MP3.com shares gained 63 cents, or 19 percent, to $4, after the agreement.

"This provides clear evidence that the needs of rights holders and music fans can be accommodated in the digital music space," Michael Robertson, MP3.com's chief executive, said in a statement.

Exactly why the two companies came to an agreement Tuesday afternoon after months of negotiations is unclear. Going into the trial, MP3.com faced damages of up to $167.5 million as a result of Judge Rakoff's earlier order that it pay Universal $25,000 for each copyrighted CD included in its database. MP3.com had hoped to escape a huge judgment by arguing that virtually all of Universal's copyrights were invalid.

"Universal Music pursued this case to send a strong message that copyrights will be protected and that copyright owners and artists need to be properly compensated for use of their work," said Zach Horowitz, president of Universal Music Group. "Although we believe our proof at trial would have led to a greater damage award, we are satisfied with the award. It was never our intent to put MP3.com out of business with a judgment so large that it would threaten their viability as a company."

The law currently allows consumers to store their own music online and listen to it anywhere after those individuals copy their own CD's and upload them to a virtual storage locker, a service provided by companies like Myplay, a rival to MP3.com.

To make its My.MP3.com service easier to use, MP3.com did not require users to upload music. Instead, a user simply inserted a CD into the CD-ROM drive of a computer and logged into MP3.com's Web site, at which point MP3.com would automatically put a copy of the music into the person's virtual locker. A user could also buy a CD from an online retailer and listen to it immediately once MP3.com had confirmed the transaction.

The company suspended the service after Judge Rakoff ruled in April that the company had violated the copyrights of the major record companies by compiling a database of some 80,000 CD's.

Over the last several months, MP3.com has settled with the Sony Music Group, part of the Sony Corporation; BMG Entertainment, a unit of Bertelsmann; Time Warner's Warner Music Group and EMI Recorded Music, part of the EMI Group. The companies did not disclose the settlement amounts, but analysts estimate that MP3.com settled for $20 million with each company.

The much larger Universal judgment, which includes $3.4 million in legal fees, represents the number that MP3.com lawyers said in court would be the most the company could pay in damages without going bankrupt. Although the company may still be required to pay damages to smaller labels, any future payouts are expected to be minor compared with the Universal litigation.

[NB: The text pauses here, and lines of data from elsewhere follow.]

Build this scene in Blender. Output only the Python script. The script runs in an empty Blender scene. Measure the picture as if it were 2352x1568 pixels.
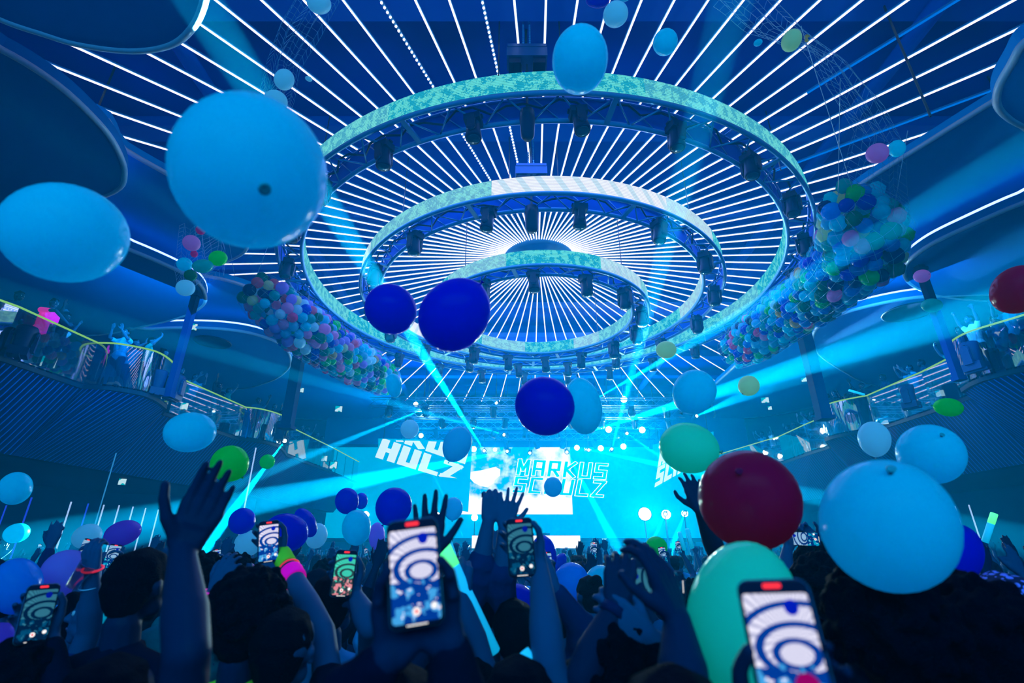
import bpy, bmesh, math, random
from mathutils import Vector, Matrix, Quaternion
PI = math.pi
R = random.Random(7)
SC = bpy.context.scene
COL = SC.collection

# ------------------------------------------------------------ camera
FPX, TILT, CAMZ = 1165.0, math.radians(22.6), 1.85
cd = bpy.data.cameras.new('camera'); cam = bpy.data.objects.new('camera', cd); COL.objects.link(cam)
cam.location = (0, 0, CAMZ); cam.rotation_euler = (PI/2 + TILT, 0, 0)
cd.lens = FPX/2352*36; cd.sensor_width = 36; cd.clip_start = .02; cd.clip_end = 200
cd.dof.use_dof = True; cd.dof.focus_distance = 9.0; cd.dof.aperture_fstop = 2.4
SC.camera = cam

# ------------------------------------------------------------ view and world
SC.view_settings.view_transform = 'Standard'; SC.view_settings.look = 'None'
SC.view_settings.exposure = .18; SC.view_settings.gamma = 1; SC.view_settings.use_curve_mapping = False
cy = SC.cycles
cy.max_bounces = 5; cy.diffuse_bounces = 3; cy.glossy_bounces = 2; cy.transmission_bounces = 4
cy.transparent_max_bounces = 10; cy.volume_bounces = 0
cy.caustics_reflective = False; cy.caustics_refractive = False
cy.sample_clamp_indirect = 4; cy.use_adaptive_sampling = True; cy.adaptive_threshold = .04
cy.use_denoising = True; cy.use_light_tree = True
W = bpy.data.worlds.new('world'); SC.world = W; W.use_nodes = True
W.node_tree.nodes['Background'].inputs[0].default_value = (0.0, .055, .42, 1)
W.node_tree.nodes['Background'].inputs[1].default_value = .62

def lamp(name, kind, loc, target, energy, color, size=1.0, size_y=None, spot=None, blend=.3, spread=None):
    l = bpy.data.lights.new(name, kind); l.energy = energy; l.color = color
    if kind == 'AREA':
        l.shape = 'RECTANGLE' if size_y else 'DISK'; l.size = size
        if size_y: l.size_y = size_y
        if spread: l.spread = math.radians(spread)
    else:
        l.shadow_soft_size = size
    if kind == 'SPOT': l.spot_size = math.radians(spot); l.spot_blend = blend
    o = bpy.data.objects.new(name, l); COL.objects.link(o)
    o.location = loc
    d = Vector(target) - Vector(loc)
    o.rotation_euler = d.to_track_quat('-Z', 'Y').to_euler()
    return o
CYAN = (0.0, .62, 1.0)
lamp('stage_wash_light', 'AREA', (1.2, 29.5, 7.5), (1, 8, 3), 3900, (0, .50, 1), 15, 3.5).visible_glossy = False
lamp('ceiling_star_light', 'AREA', (.85, 14, 10.3), (.85, 14, 0), 1500, (.12, .28, 1), 14)
lamp('left_guest_fill_light', 'AREA', (-9.6, 12.5, 8.0), (-13, 14.5, 6.0), 520, (.03, .45, 1), 3, 8).visible_glossy = False  # added fill lamp so that the left balcony guests show
lamp('right_guest_fill_light', 'AREA', (10.8, 12.5, 8.0), (14, 14.5, 6.0), 520, (.03, .45, 1), 3, 8).visible_glossy = False  # no real fixture: fill put in to lift the right balcony guests
lamp('rear_fill_light', 'AREA', (0, -6, 6.0), (0, 6, 3.6), 900, (.06, .55, 1), 12, 4).visible_glossy = False  # unseen fill added behind the camera to brighten the balloons

# ------------------------------------------------------------ pixel helpers (frame 2352 x 1568)
ct, st = math.cos(TILT), math.sin(TILT)
def ray(px, py):
    a = (px-1176)/FPX; b = (784-py)/FPX
    return Vector((a, ct - b*st, st + b*ct))
def at(px, py, s):                 # the point seen at a pixel, s metres deep
    return ray(px, py)*s + Vector((0, 0, CAMZ))
def onz(px, py, z):                # ... on the level plane of height z
    d = ray(px, py); return d*((z-CAMZ)/d.z) + Vector((0, 0, CAMZ))
def ony(px, py, y):                # ... on the upright plane at distance y
    d = ray(px, py); return d*(y/d.y) + Vector((0, 0, CAMZ))
def pxm(s): return s/FPX           # metres per pixel at depth s

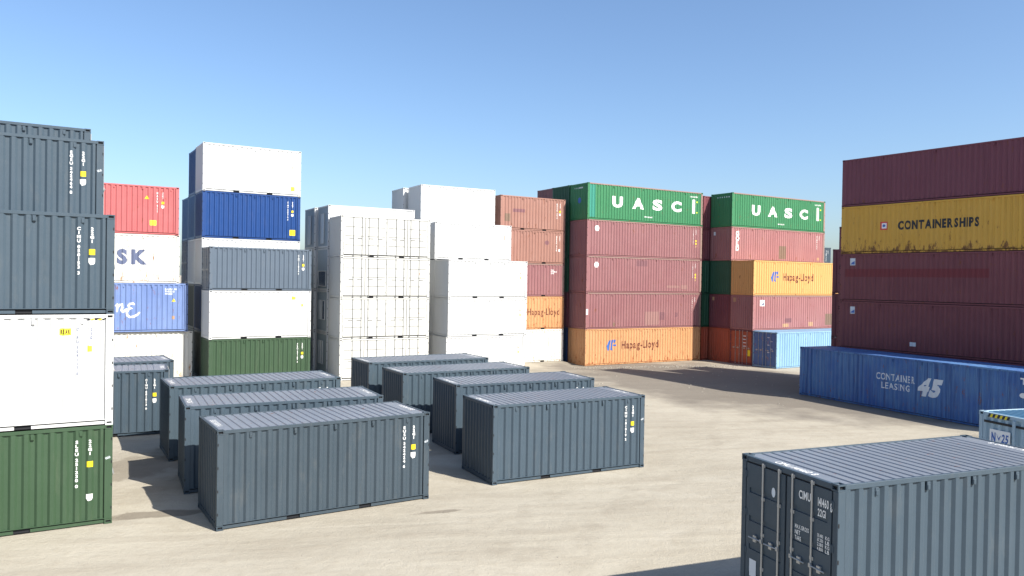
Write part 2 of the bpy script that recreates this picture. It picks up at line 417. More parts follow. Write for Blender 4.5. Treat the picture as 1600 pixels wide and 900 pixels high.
def stroke(pts, wd):
    """a round-ended brush stroke as a flat strip"""
    vs, fs = [], []; m = len(pts)
    for i, p in enumerate(pts):
        a = Vector(pts[max(0, i-1)]); b = Vector(pts[min(m-1, i+1)]); t = (b-a).normalized(); nn = Vector((-t.y, t.x))
        k = wd*0.5*(1 if 0 < i < m-1 else 0.6)
        vs += [tuple(Vector(p)+nn*k), tuple(Vector(p)-nn*k)]
    for i in range(m-1): fs.append((2*i, 2*i+1, 2*i+3, 2*i+2))
    return vs, fs
def lay(parent, name, shape, face, L, H, ink, box=None, lift=0.004, conform=True, sub=None):
    vs, fs = shape
    if box: vs = fit(vs, *box)
    F = frame(face, L)
    me = bpy.data.meshes.new(name)
    if conform and face != 'roof':
        pr = profile(face, L)
        bm = bmesh.new(); bv = [bm.verts.new((a, b, 0)) for a, b in vs]
        for f in fs:
            try: bm.faces.new([bv[i] for i in f])
            except ValueError: pass
        lo, hi = min(v[0] for v in vs), max(v[0] for v in vs)
        for u, n in pr:
            if lo < u < hi:
                bmesh.ops.bisect_plane(bm, geom=bm.verts[:] + bm.edges[:] + bm.faces[:], dist=1e-5, plane_co=(u, 0, 0), plane_no=(1, 0, 0))
        for v in bm.verts: v.co = F(v.co.x, v.co.y, depth_at(pr, v.co.x) + lift)
        bm.to_mesh(me); bm.free()
    else:
        me.from_pydata([F(a, b, lift) for a, b in vs], [], fs)
    me.materials.append(INK[ink] if isinstance(ink, str) else ink)
    o = bpy.data.objects.new(name, me); return link(o, parent)

def number(parent, L, H, s, code, base=0.0, ink='white', lab=True, low=False, x=None, big=1.0):
    x = L - 0.82 if x is None else x; t = H - 2.591 + base; ww = 0.085 * big
    lay(parent, 'container_number', text_mesh(s, 0.035, vertical=True), 'front', L, H, ink, (x - ww/2, x + ww/2, t + 1.02, t + 2.24))
    lay(parent, 'size_code', text_mesh(code, 0.035, vertical=True), 'front', L, H, ink, (x + 0.30 - ww/2, x + 0.30 + ww/2, t + 1.84, t + 2.24))
    if lab:
        lay(parent, 'yellow_label', rect(), 'front', L, H, 'yellow', (x + 0.23, x + 0.37, t + 1.53, t + 1.68))
        d = 0.62 if low else 0
        lay(parent, 'weight_label', ([(0,1),(0,.35),(.3,0),(.85,.12),(1,.4),(1,1)], [(0,1,2,3,4,5)]), 'front', L, H, 'white', (x + 0.22, x + 0.37, t + 1.27 - d, t + 1.45 - d))
def roofnum(parent, L, H, s):
    for e in (0, 1):
        vs, fs = text_mesh(s, 0.02); vs = fit(vs, 0, 1.0, 0, 0.16)
        if e: vs = [(L - 0.14 - b, 0.72 + a) for a, b in vs]
        else: vs = [(0.14 + b, 1.72 - a) for a, b in vs]
        lay(parent, 'roof_number', (vs, fs), 'roof', L, H, 'white', None, H - 0.020, False)

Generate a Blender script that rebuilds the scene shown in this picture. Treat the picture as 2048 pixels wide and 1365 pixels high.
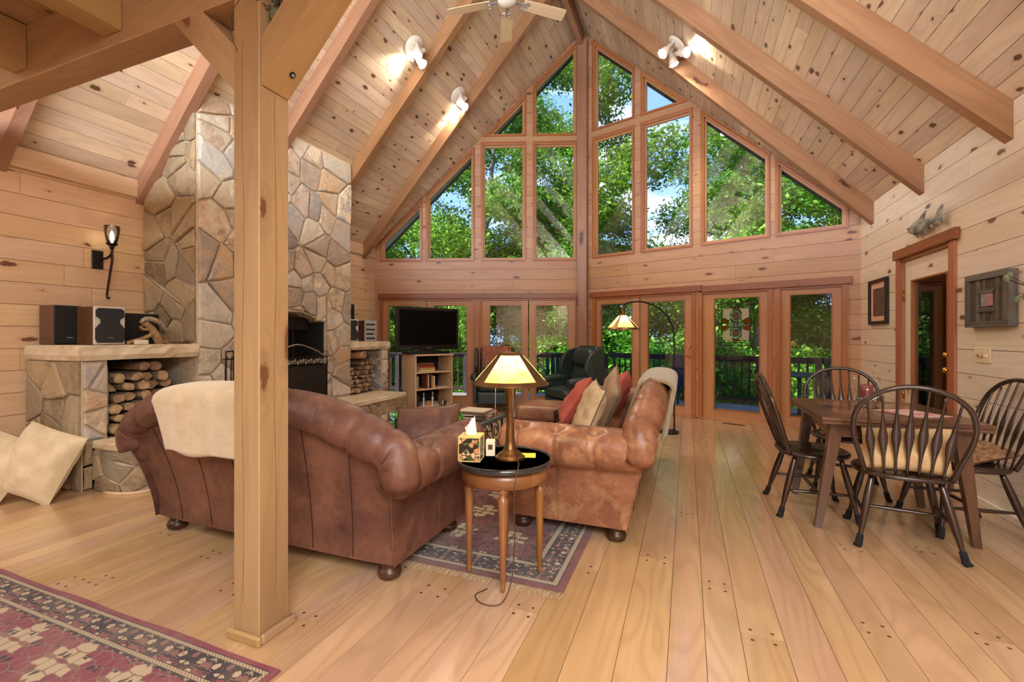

Mr. Horowitz said that Universal had decided to share half of its award with the artists whose copyrights were infringed, regardless of whether or not it was contractually obligated to do so.

Hilary Rosen, president of the Recording Industry Association of America, the trade group that represents the major record labels, said yesterday, "Hopefully this sends a message that it is cheaper to work with the music companies than against them."

Her comments are similar to those record company officials made after Napster, a free music site also sued by the industry, announced in late October that it had reached an agreement with Bertelsmann to become a fee-based service and pay royalties to the major record labels.

MP3.com has argued that its decision to start its service without the record companies' consent was necessary to persuade the companies to provide the licenses necessary to create a service that would allow music fans to have access to their music anytime, anywhere. But analysts agreed the lengthy court battle had cost the company dearly.

"If they can create the celestial jukebox that is the Holy Grail of this industry and come up with a way to make money off of it they've got a huge opportunity here," said Heath Terry, an Credit Suisse First Boston analyst. "But obviously they have had to pay a pretty hefty price."